MATTHEWS: I respect you for being a member. I look up to anybody who‘s been elected to the House. Somebody once criticized me, saying, I look up to all politicians because I couldn‘t get elected. Boy, finally, some blogger got it right. I do look up to you guys.

Let me ask you this question. Was the affront by Joe Wilson, your colleague, your Republican colleague, against the House or the president? It‘s critical you answer this one way or the other.

FRANKS: I truly believe...

MATTHEWS: The House or the president?

FRANKS: I truly believe that the affront was toward the president...
MATTHEWS: OK.

FRANKS: ... because he spoke to the president there. And he knows he did the wrong thing. But I have to say to you, Chris, if you examine the reality, the president‘s the first one to utter the word "lie" here, and Joe was sort of responding. It was only a minute earlier that the president had...
MATTHEWS: OK.

FRANKS: ... used that word and called a lot of us in the House really indirectly liars. And so the whole process has, indeed, been-like the president says, it‘s been coarsened, but the president has to take responsibility for his part in coarsening this debate...

MATTHEWS: Yes. He...

FRANKS: ... because (INAUDIBLE) people that disagree with him on the health care plan. I myself said something that night that didn‘t get heard. When he said that it didn‘t cover-wouldn‘t cover abortions, I said, That‘s not true. If you look on the tape, that‘s what I said. I didn‘t say it as loud as Joe did. But I think that would have been a better way to say it because Joe was just speaking for a lot of people that they feel like they‘ve just not had their voices heard. And he did it in the wrong way. He recognizes that. But now we really should get to the truth of things...
MATTHEWS: OK...

FRANKS: ... and get back to the policies that really matter to the people.

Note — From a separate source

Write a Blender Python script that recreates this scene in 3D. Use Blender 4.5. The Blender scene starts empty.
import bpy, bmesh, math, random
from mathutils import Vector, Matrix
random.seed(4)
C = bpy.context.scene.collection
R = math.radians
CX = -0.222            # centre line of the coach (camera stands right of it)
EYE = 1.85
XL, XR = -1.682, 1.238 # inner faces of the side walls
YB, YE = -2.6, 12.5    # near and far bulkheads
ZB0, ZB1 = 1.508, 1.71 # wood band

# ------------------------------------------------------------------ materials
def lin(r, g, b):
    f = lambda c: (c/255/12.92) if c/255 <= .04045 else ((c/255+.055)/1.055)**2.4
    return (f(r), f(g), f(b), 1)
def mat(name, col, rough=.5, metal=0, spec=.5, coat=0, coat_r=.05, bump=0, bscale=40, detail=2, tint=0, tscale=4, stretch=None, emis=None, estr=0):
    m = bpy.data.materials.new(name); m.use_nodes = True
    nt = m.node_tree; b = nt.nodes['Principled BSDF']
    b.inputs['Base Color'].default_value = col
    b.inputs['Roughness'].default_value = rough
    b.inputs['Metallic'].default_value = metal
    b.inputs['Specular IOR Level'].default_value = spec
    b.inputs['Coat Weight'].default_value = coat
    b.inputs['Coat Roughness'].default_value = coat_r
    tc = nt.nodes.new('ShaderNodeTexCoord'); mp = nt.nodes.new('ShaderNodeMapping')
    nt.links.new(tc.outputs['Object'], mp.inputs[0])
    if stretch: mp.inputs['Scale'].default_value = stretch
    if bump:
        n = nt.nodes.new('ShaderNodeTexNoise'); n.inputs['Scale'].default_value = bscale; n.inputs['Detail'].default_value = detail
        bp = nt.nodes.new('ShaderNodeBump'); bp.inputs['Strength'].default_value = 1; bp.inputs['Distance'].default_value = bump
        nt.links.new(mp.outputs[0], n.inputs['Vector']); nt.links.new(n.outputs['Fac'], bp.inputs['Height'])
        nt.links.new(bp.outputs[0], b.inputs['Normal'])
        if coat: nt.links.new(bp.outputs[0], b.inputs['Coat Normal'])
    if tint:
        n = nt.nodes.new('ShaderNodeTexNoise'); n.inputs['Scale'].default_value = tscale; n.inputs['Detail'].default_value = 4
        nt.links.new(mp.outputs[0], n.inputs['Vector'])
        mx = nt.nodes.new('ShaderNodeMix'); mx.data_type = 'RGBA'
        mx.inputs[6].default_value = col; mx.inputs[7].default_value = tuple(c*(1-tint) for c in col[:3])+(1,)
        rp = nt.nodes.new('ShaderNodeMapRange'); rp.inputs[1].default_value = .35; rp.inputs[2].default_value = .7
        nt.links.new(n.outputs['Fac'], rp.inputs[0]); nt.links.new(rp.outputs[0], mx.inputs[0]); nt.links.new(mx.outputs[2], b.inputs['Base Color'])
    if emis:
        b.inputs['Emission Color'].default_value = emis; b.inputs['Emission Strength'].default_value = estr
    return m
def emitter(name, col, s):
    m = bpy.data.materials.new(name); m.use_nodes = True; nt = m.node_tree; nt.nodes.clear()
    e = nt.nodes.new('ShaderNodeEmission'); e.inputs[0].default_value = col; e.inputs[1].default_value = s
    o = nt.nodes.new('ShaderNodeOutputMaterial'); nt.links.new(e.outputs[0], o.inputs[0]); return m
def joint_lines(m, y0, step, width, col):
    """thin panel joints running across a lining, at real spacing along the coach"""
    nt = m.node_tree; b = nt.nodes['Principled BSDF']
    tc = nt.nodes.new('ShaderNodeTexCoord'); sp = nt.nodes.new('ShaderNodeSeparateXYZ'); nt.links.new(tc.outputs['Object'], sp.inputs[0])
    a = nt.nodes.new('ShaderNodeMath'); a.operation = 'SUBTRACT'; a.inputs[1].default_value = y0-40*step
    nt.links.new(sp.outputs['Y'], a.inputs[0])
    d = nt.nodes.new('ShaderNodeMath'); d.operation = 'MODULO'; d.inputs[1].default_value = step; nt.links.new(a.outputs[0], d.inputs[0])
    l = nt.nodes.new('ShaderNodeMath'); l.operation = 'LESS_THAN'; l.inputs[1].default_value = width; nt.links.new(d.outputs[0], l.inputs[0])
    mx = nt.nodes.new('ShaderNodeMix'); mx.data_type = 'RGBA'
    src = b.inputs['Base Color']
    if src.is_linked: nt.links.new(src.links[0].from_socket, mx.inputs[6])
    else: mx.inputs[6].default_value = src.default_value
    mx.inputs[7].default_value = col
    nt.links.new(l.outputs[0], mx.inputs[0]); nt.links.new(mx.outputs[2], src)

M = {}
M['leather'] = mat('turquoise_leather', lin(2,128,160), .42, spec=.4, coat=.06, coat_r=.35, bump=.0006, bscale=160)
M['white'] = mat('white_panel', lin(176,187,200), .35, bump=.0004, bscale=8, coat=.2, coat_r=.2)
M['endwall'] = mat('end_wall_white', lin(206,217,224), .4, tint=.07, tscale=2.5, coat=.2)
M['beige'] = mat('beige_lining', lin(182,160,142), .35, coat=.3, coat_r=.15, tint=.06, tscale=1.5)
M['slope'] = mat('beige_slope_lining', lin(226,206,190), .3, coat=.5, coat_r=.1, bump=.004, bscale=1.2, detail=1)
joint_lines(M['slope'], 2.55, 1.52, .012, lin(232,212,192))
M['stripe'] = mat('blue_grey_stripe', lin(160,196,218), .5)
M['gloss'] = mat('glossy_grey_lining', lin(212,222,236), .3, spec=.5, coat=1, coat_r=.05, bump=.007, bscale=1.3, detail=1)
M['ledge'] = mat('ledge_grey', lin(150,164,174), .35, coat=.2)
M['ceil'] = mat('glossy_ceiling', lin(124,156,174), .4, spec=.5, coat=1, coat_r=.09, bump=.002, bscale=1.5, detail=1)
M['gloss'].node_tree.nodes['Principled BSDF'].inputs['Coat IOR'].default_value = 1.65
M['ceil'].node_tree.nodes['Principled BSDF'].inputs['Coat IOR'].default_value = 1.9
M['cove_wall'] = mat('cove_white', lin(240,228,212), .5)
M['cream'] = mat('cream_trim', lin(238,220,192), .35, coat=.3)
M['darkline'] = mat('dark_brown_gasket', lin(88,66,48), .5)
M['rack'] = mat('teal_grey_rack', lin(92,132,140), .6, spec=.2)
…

MATTHEWS: Let‘s listen to Steny Hoyer, the Republican-excuse me-the Democratic leader. Here he is making his case for this resolution. Stay tuned, Congressman.

(BEGIN VIDEO CLIP)

REP. STENY HOYER (D-MD), MAJORITY LEADER: None of us-none of us-is happy to be here considering this resolution. I know I am not. At the same time, my colleagues, what is at issue here is of importance to this House and to our country. And that issue is whether we are able to proceed with the degree of civility and decorum that our rules and our democracy contemplate and require. The House code of conduct requires that each member, every one of us-each and every one of us-conduct himself, and I‘m quoting from the rule, "at all times in a manner in which shall reflect credibly on the House of Representatives."

(END VIDEO CLIP)

MATTHEWS: Congressman Franks, I‘ve been on that floor as a staffer.

It‘s a hushed moment, as you know as a member...

FRANKS: Yes.

MATTHEWS: ... when the president is in joint session. It‘s very-almost a sacramental religious experience. You‘re totally in awe of the moment that you‘re lucky enough to share or been elected to share. Do you really think that that wasn‘t an offense against the House, for a member of the House to speak against a guest of the House in public on national television in the way that Mr. Wilson did? You say that‘s just an affront...

FRANKS: I think...

MATTHEWS: ... against the person of the president.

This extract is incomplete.